Most systems manage results after they occur. Lean TPS controls the conditions that produce those results in real time.
Abnormality connects execution, response, and learning into a system that protects Quality and strengthens performance.
Read the full article here: https://leantps.ca/what-is-abnormality-in-lean-tps/
I think maybe you figured out your error on describing how TPS works. You might want to restate many of your earlier posts to clear misunderstandings!
David Devoe but 15% of our sales go to 30 of our clients who pay and expect quality well over the norm, which really high. That is why we have this special area of 6 employees doing 100% check.
Thanks, David Devoe, for these important reminders. Can you start at step 2 directly, or would you need (at least an initial) agreement on target and actual so that you can see the abnormality?
Exactly right. Most operations normalize instability because the line keeps moving and output masks the problem. When abnormal is not clearly defined, people are forced to compensate instead of correct. The shift happens when conditions are explicit and visible, and when stopping is not optional but expected. That is where leadership discipline shows up. If we allow work to continue outside the condition, we are choosing speed over quality. If we enforce the condition in real time, we build stability first and performance follows.

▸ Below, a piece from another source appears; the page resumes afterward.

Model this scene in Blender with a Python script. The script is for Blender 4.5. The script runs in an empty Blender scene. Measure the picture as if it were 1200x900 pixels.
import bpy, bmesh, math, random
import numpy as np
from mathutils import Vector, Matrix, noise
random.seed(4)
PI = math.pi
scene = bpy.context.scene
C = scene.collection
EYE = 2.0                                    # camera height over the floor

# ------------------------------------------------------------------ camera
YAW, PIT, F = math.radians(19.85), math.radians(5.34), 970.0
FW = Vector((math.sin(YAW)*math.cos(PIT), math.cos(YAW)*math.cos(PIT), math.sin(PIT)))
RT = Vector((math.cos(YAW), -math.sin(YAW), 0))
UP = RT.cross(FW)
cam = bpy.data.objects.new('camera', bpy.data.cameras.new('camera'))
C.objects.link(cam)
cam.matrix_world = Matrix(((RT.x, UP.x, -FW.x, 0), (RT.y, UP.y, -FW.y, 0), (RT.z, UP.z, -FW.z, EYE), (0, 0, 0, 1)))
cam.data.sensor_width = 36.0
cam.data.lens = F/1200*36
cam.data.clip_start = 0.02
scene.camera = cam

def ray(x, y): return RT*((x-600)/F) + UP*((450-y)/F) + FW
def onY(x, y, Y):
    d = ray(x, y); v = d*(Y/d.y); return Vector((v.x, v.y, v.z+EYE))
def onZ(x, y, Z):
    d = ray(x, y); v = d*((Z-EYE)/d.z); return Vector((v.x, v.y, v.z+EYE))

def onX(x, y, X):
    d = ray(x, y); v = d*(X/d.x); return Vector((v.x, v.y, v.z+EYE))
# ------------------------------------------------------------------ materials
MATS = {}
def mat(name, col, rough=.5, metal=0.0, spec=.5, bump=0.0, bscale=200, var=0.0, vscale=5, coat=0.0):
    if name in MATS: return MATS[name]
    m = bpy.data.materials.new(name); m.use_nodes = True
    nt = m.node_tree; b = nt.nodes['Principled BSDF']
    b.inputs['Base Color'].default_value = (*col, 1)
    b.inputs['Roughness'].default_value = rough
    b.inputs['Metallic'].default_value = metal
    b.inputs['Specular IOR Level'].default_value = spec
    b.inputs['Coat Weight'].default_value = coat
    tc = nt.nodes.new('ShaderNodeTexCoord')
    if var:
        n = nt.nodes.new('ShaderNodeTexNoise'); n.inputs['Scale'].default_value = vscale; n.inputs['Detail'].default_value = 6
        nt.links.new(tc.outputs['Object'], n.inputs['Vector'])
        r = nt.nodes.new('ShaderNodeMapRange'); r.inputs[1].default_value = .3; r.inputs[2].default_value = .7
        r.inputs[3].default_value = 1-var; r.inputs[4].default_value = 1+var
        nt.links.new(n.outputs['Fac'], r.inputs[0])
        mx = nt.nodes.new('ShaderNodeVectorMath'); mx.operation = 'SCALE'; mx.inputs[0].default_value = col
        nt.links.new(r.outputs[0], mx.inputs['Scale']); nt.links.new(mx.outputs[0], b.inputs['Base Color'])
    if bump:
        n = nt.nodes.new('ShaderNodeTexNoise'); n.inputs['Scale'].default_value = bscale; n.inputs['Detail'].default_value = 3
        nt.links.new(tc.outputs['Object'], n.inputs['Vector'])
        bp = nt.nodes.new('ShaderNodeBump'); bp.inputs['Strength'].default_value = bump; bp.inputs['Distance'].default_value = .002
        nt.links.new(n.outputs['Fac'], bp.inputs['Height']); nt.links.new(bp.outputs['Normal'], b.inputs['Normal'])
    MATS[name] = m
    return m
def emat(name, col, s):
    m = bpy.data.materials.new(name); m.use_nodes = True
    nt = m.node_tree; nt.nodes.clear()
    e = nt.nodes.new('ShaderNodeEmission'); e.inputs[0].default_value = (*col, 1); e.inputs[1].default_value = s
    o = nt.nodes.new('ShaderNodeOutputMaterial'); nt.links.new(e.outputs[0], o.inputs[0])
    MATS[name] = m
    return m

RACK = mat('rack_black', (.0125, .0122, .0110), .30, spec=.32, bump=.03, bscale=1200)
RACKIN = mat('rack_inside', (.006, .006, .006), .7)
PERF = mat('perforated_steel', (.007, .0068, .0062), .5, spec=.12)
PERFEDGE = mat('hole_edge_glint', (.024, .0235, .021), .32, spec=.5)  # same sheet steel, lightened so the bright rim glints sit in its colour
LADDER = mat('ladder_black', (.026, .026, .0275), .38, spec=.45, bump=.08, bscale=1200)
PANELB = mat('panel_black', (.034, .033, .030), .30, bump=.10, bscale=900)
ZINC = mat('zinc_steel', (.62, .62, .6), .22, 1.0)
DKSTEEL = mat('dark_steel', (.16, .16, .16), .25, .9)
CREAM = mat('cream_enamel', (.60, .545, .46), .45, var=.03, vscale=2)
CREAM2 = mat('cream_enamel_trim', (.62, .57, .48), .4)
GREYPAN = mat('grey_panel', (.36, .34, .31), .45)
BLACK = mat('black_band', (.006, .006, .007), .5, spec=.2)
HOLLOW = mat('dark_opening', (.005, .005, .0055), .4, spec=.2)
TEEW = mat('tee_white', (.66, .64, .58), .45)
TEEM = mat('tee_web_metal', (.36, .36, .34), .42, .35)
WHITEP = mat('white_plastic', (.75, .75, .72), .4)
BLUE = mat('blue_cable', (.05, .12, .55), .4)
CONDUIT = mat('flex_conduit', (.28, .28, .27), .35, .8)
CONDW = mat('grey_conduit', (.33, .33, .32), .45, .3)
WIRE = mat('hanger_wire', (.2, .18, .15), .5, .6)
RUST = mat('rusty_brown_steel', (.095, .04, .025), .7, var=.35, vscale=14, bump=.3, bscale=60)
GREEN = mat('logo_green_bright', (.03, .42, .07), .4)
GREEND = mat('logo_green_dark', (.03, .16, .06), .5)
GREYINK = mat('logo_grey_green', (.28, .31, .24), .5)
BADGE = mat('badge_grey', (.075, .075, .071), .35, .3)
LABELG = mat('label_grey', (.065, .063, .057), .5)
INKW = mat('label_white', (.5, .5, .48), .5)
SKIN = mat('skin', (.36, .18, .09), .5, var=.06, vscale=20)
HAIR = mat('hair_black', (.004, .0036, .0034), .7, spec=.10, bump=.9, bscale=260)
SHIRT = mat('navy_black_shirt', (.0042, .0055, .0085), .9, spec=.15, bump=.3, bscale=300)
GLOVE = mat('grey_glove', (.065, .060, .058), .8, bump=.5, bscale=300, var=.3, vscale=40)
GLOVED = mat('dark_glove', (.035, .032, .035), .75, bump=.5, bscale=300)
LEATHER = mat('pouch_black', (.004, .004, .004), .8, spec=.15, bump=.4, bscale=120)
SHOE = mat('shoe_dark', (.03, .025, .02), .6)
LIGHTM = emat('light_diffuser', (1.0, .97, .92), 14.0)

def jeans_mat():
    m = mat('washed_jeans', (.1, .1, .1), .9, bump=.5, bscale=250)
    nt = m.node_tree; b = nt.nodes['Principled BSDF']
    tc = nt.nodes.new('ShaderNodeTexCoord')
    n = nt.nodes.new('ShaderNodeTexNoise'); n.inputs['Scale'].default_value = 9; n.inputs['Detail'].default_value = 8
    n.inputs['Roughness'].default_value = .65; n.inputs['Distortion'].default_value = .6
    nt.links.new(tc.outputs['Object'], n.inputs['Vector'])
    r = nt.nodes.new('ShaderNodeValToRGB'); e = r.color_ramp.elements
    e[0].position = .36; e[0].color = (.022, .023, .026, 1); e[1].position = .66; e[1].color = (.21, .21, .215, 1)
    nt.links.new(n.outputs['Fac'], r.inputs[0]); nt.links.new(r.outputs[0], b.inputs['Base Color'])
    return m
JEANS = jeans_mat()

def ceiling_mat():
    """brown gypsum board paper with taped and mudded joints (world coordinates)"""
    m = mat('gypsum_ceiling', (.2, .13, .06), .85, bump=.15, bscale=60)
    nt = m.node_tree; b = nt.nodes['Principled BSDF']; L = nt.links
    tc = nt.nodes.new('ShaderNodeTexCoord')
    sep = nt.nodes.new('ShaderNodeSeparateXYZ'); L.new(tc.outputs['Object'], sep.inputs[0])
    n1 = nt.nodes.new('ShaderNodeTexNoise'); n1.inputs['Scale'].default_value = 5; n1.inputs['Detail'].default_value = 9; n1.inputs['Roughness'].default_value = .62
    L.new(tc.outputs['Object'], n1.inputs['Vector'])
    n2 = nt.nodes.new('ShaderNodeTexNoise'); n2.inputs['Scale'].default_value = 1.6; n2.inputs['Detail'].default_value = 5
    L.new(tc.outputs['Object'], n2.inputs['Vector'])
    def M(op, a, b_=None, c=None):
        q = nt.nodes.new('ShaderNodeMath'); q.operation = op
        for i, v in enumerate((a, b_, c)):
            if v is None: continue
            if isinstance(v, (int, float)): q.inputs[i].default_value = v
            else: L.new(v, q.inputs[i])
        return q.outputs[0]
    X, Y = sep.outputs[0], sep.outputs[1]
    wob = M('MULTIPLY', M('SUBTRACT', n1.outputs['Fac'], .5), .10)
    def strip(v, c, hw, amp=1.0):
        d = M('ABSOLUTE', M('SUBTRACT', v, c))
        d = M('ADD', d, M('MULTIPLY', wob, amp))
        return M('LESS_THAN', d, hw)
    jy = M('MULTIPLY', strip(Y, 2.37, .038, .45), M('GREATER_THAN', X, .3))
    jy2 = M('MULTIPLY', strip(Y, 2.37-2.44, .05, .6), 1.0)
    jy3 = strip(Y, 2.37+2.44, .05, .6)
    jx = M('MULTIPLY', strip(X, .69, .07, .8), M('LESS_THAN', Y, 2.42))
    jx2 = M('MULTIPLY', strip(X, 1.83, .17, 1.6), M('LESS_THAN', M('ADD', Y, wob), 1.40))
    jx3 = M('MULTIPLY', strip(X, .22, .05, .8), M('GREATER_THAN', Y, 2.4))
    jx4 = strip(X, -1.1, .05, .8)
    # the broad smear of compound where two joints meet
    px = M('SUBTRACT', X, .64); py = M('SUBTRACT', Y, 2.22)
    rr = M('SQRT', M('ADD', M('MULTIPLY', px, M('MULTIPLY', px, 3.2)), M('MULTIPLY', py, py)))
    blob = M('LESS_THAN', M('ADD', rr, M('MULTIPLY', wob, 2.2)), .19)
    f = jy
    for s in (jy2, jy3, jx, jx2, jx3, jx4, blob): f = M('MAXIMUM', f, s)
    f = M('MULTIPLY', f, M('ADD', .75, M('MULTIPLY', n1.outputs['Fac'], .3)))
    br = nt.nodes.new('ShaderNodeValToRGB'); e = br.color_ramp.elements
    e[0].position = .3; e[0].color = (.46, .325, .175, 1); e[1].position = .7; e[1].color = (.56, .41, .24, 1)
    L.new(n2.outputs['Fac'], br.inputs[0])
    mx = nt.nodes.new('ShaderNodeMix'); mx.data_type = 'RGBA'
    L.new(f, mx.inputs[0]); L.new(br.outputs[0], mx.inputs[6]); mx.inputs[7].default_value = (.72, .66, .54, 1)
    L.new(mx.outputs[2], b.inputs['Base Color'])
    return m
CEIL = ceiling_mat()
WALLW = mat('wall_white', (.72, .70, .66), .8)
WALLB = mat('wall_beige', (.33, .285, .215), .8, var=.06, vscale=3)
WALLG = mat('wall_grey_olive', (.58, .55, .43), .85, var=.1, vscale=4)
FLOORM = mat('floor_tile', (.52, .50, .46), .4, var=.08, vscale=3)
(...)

Agree. However the reason that abnormality isn’t defined in most organizations is that normal has never been agreed to and defined. This of course is not the case in organizations with standard work, but again, there are a much higher percentage of organizations without std work than with. The truth in most companies is that different people do the same process different ways. Someone’s normal is someone else’s abnormal and vice versa. One of the first steps in my prior lives was simple to get a team to agree on what was normal for a process and then standardize it. Preferably into real standard work, but even having normal defined and standardized is a leap ahead than randomness and chaos. If normal is defined, it is made a standard, and people actually follow the new normal, if an abnormality shows up (something different than the standard or the normal), it often stands out like a sore thumb. Of course teams could still choose to ignore the presence of abnormalities but the better ones tackle the most frequent or the most impactful ones and kill them at the roots so they can get the process back to Normal (standard) quickly.